Just as Deuteronomy is the final book of the Chumash, so, too, does our tradition teach us that the world as we know it will only last for 6000 years from the creation of Adam and Eve on the Sixth Day of Creation (see Sanhedrin 97a), making this the sixth and final millennium. [We are now in the Jewish year 5770, which means that the beginning of the sixth millennium was the year 1240 in the civil calendar].

The Vilna Gaon reveals to us a mystical tradition that the readings from the book of Deuteronomy are said "to correspond to what will happen in each one hundred years of the sixth millennium -- ten [portions] corresponding to ten periods of one hundred years."

When asked where he himself was alluded to in the Torah (Rabbi Elijah of Vilna lived in the late 1700’s, corresponding to the sixth of these ten portions – Parshas Ki Seitzei – and the years 1740-1840 in the civil calendar), the Vilna Gaon responded, "In the first words of the verse at the end of Parshas Ki Seitzei , “Even shleimah vatsedek – a perfect and honest weight shall you have …” (Deuteronomy 25:15),`Even shleimoh' can be read as ‘Eliyahu ben Shlomo’.” [Eliyahu was the Vilna Gaon’s Hebrew name and Shlomo was his father’s Hebrew name].

If we follow the timeline according to this fascinating Kabbalistic tradition, we will see some amazing things: The seventh of these ten portions in Deuteronomy is Parshas Ki Savo and corresponds to the years 1840-1940 in the civil calendar. The portion read is Deuteronomy 26:1-29:8 and includes the tochachah, a harsh admonition to the Jewish people of all the suffering and tragedy that would befall them from throughout the exile. This period, of course, coincides with the start of WWII and the beginning of the Holocaust that decimated six million Jews.

The eighth portion in Deuteronomy, Parshas Nitzavim-Vayeilech (see Deuteronomy 29:9-31:30), corresponds to the period that we are in presently - the years 1940-2040 in the civil calendar. And the events described in this Torah portion are happening now as we speak! Let’s take a closer look:

Parshas Nitzavim begins with a mood of Final Redemption, moving from a discussion of Divine wrath and punishment for Jewish disobedience, to talk of a renewed covenant with G-d, national repentance, and the final ingathering of the exiles from the four corners of the earth. We have seen all aspects of this, if only in part, in our day, especially with the advent of the “Baal Teshuvah” movement, where large numbers of Jews are ‘returning’ to Torah study and mitzvah observance like never before.

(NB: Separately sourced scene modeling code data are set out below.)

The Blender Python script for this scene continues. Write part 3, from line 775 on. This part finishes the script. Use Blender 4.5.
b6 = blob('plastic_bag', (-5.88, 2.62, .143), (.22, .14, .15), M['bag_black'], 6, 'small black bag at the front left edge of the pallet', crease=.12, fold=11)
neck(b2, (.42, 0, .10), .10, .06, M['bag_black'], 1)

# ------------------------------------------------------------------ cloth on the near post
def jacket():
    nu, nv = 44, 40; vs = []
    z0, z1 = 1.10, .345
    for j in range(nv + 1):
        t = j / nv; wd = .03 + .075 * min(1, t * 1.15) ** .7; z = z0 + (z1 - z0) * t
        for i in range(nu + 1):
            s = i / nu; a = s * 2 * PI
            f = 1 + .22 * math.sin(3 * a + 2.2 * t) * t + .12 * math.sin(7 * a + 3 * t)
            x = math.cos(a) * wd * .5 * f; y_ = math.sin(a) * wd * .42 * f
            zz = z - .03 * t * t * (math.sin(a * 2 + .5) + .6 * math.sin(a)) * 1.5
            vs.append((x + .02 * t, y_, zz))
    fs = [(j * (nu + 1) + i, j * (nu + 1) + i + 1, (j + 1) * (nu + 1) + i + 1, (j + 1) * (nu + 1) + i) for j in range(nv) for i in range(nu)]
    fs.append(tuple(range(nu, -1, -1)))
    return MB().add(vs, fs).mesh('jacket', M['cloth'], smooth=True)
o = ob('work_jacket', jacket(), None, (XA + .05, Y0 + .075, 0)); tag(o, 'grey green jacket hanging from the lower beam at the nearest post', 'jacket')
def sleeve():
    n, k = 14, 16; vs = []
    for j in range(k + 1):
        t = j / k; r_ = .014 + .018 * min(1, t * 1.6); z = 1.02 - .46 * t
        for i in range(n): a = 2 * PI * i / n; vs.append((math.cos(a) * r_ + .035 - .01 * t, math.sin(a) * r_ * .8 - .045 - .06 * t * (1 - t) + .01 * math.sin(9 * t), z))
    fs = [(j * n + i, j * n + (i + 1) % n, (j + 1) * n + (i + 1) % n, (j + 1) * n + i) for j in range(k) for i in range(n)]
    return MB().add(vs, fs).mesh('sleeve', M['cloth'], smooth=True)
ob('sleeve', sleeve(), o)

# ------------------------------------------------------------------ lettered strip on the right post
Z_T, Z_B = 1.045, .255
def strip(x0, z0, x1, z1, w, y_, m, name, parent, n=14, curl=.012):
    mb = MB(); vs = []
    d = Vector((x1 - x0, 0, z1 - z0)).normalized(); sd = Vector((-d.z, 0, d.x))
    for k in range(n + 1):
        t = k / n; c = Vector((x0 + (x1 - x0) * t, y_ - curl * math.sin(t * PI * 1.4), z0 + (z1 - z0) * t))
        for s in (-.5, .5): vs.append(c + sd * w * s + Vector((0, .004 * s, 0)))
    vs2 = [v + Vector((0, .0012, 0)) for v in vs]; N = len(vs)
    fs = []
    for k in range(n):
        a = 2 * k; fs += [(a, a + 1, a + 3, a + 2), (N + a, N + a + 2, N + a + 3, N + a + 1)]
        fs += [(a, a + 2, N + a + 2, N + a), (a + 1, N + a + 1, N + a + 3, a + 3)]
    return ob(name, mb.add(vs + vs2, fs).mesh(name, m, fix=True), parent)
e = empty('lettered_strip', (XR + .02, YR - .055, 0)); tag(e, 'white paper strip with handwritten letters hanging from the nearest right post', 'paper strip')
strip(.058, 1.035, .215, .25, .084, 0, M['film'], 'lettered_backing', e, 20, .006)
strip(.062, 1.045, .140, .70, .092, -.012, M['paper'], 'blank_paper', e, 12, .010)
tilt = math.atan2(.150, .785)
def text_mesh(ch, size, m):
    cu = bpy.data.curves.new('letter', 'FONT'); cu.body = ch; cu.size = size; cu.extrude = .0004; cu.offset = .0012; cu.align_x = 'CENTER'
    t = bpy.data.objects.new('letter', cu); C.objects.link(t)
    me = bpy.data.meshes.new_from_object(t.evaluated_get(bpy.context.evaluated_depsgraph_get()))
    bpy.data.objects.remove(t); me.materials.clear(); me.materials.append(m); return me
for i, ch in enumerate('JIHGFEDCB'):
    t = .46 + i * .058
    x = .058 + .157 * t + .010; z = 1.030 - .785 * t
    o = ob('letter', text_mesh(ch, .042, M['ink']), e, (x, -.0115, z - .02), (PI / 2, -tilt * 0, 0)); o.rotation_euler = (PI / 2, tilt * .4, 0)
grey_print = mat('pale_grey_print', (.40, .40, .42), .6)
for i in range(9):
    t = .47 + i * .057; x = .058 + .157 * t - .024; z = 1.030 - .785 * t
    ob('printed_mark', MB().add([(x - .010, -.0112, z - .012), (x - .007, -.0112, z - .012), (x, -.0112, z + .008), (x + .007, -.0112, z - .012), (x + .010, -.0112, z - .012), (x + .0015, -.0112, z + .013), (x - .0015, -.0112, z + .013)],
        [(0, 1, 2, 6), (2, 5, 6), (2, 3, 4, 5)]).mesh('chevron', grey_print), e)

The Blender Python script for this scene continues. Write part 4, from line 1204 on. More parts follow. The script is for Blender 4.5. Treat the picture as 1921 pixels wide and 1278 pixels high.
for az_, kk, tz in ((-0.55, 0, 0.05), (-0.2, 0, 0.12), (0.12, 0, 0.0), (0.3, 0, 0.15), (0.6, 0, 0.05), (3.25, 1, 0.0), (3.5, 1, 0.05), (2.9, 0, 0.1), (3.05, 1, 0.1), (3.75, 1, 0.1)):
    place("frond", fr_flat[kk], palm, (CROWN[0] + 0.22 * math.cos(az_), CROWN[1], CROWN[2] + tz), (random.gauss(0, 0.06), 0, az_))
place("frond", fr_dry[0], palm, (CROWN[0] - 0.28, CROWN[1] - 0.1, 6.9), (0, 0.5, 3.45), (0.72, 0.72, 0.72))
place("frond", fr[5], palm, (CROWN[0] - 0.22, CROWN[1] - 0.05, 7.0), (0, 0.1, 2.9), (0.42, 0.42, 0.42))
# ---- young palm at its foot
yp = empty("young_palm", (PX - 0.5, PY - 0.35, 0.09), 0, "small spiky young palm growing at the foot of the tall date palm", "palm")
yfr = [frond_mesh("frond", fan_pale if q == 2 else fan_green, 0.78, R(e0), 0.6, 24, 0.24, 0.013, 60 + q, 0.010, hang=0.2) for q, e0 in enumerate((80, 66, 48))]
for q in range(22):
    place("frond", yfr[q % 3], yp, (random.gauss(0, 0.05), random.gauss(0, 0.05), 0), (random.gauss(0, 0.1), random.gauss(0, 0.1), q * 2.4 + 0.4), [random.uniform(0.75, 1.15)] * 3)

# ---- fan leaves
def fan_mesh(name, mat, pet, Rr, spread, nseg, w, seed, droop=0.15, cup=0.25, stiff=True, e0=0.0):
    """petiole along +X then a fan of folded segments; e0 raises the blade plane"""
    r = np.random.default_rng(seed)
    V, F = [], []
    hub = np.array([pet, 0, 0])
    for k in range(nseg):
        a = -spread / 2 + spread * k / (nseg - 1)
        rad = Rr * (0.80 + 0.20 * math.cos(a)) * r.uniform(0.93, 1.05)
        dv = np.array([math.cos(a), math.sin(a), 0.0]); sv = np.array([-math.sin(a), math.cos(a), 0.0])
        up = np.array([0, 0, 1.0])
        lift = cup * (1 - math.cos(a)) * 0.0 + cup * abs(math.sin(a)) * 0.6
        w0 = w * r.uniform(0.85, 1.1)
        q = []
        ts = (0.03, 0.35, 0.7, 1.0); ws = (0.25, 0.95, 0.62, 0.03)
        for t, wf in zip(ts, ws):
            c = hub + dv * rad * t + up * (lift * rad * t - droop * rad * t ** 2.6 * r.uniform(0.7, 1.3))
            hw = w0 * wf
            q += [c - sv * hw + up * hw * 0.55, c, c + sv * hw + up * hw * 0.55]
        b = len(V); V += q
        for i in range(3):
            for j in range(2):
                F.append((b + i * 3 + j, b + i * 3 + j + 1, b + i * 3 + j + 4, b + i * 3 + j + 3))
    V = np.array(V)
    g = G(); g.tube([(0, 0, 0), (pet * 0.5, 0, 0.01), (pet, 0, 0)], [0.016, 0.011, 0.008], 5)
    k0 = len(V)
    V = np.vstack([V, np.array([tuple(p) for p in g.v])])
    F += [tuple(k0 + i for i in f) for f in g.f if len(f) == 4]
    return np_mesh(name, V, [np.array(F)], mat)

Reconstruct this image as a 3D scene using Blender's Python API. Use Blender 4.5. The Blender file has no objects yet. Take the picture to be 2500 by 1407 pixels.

The Parshah ends with encouraging words about the accessibility of Torah. The goal of knowing and fulfilling the Torah may seem to be beyond human attainment, but this is actually not so. Moses tells the Jewish people that far from requiring superhuman effort to access G-d’s Torah and wisdom, the goal is very much within reach – if they make a sincere effort to grasp it. These words can easily be seen as an allusion to the Internet, which makes all kinds of Jewish learning easily accessible and within reach – to the point that there really are no more excuses for any Jew who wants to learn all about our amazing Torah, wherever he or she may be (…. just have them subscribe to the “z-mail”!!!)

Finally, Parshas Vayeilech discusses the final phase of the transference of leadership from Moses to Joshua, and therefore, it is also the beginning of the entry of the Jewish people into the Land of Israel – again an accurate reflection of events that have occurred in our times with the re-establishment of the State of Israel and a new Jewish leadership.

I would like to conclude with a special blessing for all my beloved brothers and sisters and the entire Jewish people:
Just as the years we are in presently, as mentioned before, correspond to Parshas Nitzavim-Vayeilech – and the word Nitzavim means to “stand up” while the word Vayeilech means to “go” - may it be G-d’s will that before the end of this hundred-year period we all merit to stand up and go back to our true homeland in Israel, with the coming of the Messiah, speedily and in our day, Amen.